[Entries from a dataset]
** Begin **

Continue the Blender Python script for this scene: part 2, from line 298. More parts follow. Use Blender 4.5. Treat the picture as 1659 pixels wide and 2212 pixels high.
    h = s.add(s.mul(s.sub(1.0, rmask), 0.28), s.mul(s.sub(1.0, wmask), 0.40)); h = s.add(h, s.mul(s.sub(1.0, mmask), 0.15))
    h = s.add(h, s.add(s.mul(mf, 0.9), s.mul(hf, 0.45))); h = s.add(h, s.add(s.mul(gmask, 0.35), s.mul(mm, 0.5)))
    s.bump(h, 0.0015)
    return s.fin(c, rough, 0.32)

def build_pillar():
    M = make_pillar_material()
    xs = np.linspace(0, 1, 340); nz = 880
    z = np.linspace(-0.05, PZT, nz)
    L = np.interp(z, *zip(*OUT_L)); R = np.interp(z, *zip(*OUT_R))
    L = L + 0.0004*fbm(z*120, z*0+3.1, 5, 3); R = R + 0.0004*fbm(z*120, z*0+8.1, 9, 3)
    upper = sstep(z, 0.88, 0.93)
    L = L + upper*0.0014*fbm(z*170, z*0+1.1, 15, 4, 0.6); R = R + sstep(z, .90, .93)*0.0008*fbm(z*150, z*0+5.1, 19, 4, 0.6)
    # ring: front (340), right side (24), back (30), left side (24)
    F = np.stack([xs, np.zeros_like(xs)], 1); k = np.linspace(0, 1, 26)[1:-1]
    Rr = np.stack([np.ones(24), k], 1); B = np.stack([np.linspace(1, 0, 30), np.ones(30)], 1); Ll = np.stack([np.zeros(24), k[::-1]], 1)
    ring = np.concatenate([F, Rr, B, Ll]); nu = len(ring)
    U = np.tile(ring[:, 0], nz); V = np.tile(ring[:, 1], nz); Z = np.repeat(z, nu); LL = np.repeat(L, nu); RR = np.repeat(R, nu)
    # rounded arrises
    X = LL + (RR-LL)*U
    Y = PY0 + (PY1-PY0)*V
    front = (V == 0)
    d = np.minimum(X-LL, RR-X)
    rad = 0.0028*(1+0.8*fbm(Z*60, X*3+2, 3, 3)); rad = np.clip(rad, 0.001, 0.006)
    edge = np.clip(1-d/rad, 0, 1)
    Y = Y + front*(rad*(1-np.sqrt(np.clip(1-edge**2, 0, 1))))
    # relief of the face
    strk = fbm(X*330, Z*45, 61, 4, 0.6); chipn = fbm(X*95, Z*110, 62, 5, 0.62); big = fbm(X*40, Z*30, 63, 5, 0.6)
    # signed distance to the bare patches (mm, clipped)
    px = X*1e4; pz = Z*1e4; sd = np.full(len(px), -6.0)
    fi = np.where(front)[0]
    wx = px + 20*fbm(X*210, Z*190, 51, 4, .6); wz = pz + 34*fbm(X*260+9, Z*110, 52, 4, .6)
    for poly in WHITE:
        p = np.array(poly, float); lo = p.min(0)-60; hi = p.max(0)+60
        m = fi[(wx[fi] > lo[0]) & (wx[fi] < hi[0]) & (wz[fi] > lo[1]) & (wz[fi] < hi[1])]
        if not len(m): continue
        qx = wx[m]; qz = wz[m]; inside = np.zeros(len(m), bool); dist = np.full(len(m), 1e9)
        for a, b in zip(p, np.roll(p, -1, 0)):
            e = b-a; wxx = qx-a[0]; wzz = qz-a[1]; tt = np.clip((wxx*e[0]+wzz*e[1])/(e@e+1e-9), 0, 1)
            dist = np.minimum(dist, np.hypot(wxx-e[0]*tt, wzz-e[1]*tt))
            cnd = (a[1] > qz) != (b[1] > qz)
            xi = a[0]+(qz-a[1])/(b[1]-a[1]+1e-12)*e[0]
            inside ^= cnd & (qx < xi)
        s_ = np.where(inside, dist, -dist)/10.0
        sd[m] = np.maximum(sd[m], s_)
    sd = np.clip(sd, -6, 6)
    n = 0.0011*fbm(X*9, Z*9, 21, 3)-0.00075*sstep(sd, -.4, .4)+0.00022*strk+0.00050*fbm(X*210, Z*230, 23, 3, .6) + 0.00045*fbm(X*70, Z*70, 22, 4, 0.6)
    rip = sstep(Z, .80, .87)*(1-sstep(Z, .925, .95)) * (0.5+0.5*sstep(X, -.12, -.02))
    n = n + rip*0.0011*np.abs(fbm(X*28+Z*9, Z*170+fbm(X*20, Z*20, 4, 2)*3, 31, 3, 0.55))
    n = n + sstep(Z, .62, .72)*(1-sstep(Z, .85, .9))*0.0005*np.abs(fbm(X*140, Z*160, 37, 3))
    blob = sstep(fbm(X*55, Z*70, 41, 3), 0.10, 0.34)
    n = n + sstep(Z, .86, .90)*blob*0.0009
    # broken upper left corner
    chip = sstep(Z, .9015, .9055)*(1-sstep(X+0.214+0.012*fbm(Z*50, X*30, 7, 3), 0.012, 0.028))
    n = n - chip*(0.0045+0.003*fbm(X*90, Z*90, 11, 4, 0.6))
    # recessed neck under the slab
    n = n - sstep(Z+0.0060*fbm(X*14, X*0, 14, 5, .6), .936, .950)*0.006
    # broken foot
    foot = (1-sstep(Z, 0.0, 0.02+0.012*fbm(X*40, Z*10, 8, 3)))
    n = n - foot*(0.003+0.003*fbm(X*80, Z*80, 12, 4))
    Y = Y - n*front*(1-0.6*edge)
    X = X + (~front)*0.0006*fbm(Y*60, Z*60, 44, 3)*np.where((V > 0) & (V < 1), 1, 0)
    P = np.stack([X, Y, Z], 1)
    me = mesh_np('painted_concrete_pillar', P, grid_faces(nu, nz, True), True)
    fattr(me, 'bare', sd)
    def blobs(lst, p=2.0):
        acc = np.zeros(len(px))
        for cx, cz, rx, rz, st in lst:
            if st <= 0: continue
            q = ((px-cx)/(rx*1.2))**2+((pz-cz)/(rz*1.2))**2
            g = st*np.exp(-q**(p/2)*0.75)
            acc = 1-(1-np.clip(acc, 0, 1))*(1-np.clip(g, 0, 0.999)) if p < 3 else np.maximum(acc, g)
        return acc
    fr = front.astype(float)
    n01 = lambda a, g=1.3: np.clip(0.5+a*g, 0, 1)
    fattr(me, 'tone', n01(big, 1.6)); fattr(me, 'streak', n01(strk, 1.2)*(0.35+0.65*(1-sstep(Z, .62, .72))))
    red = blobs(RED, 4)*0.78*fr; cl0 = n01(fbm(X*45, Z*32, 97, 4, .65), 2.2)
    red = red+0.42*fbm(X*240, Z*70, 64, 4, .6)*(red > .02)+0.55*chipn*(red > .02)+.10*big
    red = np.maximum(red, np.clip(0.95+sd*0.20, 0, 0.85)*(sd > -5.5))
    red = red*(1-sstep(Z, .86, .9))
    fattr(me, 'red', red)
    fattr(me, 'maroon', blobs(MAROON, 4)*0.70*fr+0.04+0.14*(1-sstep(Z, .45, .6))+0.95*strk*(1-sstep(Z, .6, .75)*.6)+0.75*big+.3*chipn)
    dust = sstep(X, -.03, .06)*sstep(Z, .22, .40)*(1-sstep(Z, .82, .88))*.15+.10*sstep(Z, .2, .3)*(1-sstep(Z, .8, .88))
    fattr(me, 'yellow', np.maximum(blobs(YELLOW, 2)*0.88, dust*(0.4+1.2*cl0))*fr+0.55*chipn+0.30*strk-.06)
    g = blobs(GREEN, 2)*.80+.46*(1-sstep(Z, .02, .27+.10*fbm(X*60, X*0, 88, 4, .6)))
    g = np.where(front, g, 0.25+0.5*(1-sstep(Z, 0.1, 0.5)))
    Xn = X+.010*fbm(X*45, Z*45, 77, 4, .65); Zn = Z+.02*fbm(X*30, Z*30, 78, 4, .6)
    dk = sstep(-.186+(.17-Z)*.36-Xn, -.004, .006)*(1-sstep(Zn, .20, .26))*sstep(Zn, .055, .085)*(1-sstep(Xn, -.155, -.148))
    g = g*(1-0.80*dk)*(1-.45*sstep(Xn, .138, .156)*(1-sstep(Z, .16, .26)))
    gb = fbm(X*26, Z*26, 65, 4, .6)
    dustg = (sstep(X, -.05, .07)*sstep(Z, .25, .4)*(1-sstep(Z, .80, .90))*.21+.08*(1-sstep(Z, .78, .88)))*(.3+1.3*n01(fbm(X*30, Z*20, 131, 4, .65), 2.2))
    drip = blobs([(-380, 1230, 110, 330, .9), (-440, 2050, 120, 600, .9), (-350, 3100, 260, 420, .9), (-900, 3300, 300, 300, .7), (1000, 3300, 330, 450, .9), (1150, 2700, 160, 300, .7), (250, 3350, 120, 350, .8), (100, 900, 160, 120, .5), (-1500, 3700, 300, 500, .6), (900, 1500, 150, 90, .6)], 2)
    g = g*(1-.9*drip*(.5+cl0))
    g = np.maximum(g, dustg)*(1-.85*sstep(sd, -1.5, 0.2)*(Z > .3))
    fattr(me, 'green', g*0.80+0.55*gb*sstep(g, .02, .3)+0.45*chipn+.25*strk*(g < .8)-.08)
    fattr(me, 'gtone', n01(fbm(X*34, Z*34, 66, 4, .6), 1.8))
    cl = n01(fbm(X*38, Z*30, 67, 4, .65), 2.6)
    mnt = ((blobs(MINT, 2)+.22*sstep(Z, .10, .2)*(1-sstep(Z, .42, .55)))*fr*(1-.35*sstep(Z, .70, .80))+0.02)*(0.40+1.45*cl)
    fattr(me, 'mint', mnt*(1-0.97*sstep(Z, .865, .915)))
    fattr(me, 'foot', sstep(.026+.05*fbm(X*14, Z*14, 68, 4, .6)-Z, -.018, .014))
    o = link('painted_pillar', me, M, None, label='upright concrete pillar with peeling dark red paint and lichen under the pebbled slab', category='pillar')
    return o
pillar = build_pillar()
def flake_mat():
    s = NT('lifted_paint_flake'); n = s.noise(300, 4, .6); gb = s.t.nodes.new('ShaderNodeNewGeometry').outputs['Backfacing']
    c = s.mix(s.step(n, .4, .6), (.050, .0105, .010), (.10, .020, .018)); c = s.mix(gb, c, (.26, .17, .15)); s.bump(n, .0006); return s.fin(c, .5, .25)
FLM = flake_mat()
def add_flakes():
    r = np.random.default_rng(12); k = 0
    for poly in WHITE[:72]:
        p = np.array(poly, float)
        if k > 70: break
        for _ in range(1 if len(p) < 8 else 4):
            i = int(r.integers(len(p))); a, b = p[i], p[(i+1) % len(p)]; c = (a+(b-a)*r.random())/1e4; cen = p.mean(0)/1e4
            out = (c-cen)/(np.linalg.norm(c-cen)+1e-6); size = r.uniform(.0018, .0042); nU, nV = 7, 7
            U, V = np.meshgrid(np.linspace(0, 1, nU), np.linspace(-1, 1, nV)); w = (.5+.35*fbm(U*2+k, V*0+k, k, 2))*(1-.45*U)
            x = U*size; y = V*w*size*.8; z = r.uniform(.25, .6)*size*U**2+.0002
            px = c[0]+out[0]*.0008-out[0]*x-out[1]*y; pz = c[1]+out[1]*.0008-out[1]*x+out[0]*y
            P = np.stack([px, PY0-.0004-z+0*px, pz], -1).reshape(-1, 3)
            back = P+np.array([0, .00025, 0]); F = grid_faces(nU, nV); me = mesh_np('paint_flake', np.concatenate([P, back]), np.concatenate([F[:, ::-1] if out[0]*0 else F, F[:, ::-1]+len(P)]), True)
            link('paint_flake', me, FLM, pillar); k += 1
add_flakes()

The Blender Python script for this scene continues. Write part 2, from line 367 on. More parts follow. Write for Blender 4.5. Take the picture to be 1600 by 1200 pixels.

** End **

| THE TASK |
Emit, unaltered, the lines from the top of the listing down through the line that holds "return s.fin(c, rough, 0.32)"; emit nothing else.

| FINISHED EXERCISE |
Continue the Blender Python script for this scene: part 2, from line 298. More parts follow. Use Blender 4.5. Treat the picture as 1659 pixels wide and 2212 pixels high.
    h = s.add(s.mul(s.sub(1.0, rmask), 0.28), s.mul(s.sub(1.0, wmask), 0.40)); h = s.add(h, s.mul(s.sub(1.0, mmask), 0.15))
    h = s.add(h, s.add(s.mul(mf, 0.9), s.mul(hf, 0.45))); h = s.add(h, s.add(s.mul(gmask, 0.35), s.mul(mm, 0.5)))
    s.bump(h, 0.0015)
    return s.fin(c, rough, 0.32)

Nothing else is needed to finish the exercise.